Tanto P. Oakeshott (1998), como O. Marquard (2012), sostienen un vínculo atemporal entre escepticismo y liberalismo político. En un sentido crítico, Horkheimer también traza este vínculo a lo largo de todo el ensayo sobre Montaigne. La tesis de Ch. Laursen (1992), es más prudente al señalar una evidente correlación; pero sin causalidad. Su planteamiento matiza, a riesgo de incurrir en anacronismos, que existen grandes diferencias tanto de contenido como epocales. Para Ch. Laursen, la gran diferencia entre el escepticismo antiguo y el liberalismo, radica, como dijimos, en que en la Modernidad el escepticismo se vive como inquietud. El liberalismo significó en política la búsqueda de deseos insatisfechos y de aspiraciones que mejorasen las condiciones de la sociedad, o sea, lo contrario de la búsqueda de la ataraxia en el escepticismo antiguo. En Montaigne el individuo es el valor supremo que pide reconocimiento y cuidado, la experiencia de la diversidad en los usos y costumbres se transforma en una preocupación constante por la libertad individual. Sin embargo, bajo ningún concepto, recuerda Ch. Laursen, podemos suponer que Montaigne era esto o lo otro de manera tajante. La aportación del escepticismo humeano al imaginario del liberalismo político, recalca Ch. Laursen, también es indiscutible por haber introducido conceptos, como el de tolerancia, cortesía, gustos refinados: «Hume está utilizando este vocabulario para establecer fines y apelar a valores que servirán para guiar la política en ausencia de las verdades de la Iglesia,la república, la monarquía absoluta, o la ley natural. De acuerdo con esto, es parte de una política escéptica» (1994, p.171). A nuestro juicio, desde esta perspectiva que se abre al considerar al escepticismo como un problema que configura de manera decisiva el pensamiento moderno, es posible observar con claridad el entramado de relaciones entre modernidad, escepticismo y liberalismo.

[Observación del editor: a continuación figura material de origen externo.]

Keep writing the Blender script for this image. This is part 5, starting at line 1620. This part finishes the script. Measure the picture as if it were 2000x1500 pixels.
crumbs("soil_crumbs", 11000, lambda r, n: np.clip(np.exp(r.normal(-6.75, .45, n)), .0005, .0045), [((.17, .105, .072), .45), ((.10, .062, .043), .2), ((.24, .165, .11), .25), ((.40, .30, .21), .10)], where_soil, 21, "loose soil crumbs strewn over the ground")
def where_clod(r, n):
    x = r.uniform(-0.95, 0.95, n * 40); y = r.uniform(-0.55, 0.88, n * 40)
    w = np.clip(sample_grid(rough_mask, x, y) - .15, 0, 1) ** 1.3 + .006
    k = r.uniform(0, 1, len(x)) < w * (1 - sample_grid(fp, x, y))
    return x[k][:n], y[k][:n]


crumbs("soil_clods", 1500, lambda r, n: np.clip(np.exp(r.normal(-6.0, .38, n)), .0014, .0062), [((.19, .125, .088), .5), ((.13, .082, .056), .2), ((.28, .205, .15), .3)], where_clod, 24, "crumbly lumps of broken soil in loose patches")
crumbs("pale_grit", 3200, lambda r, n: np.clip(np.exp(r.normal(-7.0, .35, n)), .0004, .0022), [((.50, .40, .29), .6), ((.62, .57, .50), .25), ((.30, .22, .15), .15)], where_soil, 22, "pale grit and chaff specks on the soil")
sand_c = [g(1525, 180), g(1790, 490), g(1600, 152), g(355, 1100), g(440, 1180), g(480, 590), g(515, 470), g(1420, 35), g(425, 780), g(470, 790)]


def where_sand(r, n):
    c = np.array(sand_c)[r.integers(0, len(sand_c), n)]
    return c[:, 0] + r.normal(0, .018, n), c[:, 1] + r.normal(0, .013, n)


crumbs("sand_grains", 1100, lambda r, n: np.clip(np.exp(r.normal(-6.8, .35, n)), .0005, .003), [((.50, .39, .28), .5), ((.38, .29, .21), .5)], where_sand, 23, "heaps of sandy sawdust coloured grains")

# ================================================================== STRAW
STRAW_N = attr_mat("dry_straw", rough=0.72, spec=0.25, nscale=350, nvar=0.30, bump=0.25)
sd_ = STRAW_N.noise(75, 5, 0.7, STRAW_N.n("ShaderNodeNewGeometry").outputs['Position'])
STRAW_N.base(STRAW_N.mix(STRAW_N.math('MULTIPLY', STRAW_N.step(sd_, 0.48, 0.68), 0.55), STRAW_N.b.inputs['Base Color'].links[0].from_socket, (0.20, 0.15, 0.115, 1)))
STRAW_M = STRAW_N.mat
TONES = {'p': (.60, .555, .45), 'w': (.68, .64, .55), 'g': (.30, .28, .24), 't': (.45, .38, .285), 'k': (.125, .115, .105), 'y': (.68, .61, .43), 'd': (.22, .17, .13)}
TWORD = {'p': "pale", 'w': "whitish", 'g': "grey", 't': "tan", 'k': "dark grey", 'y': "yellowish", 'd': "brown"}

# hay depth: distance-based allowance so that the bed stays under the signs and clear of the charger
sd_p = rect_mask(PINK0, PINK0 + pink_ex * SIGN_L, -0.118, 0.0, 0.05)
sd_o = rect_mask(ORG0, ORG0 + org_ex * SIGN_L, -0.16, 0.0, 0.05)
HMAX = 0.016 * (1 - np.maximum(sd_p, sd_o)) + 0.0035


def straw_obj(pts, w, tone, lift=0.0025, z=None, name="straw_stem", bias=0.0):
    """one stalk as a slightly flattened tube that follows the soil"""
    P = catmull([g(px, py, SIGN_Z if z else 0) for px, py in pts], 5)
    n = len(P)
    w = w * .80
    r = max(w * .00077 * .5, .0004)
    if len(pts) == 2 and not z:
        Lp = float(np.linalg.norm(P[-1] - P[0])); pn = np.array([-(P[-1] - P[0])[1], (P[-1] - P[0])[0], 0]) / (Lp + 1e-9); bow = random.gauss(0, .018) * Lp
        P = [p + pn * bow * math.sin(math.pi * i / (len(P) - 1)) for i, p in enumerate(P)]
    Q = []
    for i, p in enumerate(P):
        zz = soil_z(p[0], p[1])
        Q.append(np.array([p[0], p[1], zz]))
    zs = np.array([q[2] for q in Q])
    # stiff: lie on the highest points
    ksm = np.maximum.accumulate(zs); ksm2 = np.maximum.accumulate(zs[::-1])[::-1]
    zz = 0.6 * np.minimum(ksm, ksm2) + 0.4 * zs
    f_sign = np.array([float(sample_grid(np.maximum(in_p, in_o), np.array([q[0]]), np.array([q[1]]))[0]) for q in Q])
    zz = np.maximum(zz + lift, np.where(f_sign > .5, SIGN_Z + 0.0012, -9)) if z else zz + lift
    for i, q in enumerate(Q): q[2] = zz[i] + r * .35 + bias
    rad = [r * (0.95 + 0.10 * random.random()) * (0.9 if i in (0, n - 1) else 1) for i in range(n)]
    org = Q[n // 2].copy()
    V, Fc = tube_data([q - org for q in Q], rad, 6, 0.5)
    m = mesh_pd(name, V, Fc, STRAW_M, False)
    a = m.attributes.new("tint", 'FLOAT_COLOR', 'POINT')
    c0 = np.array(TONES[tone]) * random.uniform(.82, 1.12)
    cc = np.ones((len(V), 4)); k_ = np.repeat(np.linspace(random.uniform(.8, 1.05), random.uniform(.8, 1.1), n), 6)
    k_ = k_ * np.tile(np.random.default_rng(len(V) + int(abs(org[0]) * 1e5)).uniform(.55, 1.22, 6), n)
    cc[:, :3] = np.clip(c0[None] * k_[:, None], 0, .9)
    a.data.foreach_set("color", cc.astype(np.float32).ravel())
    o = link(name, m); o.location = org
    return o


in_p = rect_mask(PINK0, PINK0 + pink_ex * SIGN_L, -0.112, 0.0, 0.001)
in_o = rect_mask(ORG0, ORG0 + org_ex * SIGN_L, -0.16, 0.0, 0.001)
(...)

Cuando Horkheimer describe en su artículo las virtudes del típico intelectual liberal, no está haciendo sino repetir lo que Hume entendía por “virtudes burguesas”, y que a su vez remite a la idea de “trastienda” en Montaigne: “disfrutar de la vida y replegarse en la propia intimidad son la misma cosa para Montaigne” (1995, p. 150). La idea refugio interior , en cualquier caso, es un rasgo que está ligado al escepticismo y que redunda en la idea de la importancia del individuo, así como en las condiciones que hacen posible el goce de esos gustos refinados a los que se refería Hume:

nada resulta tan enriquecedor para el espíritu como el estudio de la belleza bien sea la poesía, la elocuencia, la música o la pintura. (...) Apartan la mente de la turbulencia de los negocios y los intereses; fomentan la reflexión; predisponen a la tranquilidad; y provocan una agradable melancolía que es, de todas los estados de la mente, el más adecuado para la amistad y el amor. (…) La alegría y el jolgorio que aporta la compañía de una botella se convierten en una sólida amistad. Y el ardor de un apetito juvenil se transforma en una pasión refinada (Hume 1995).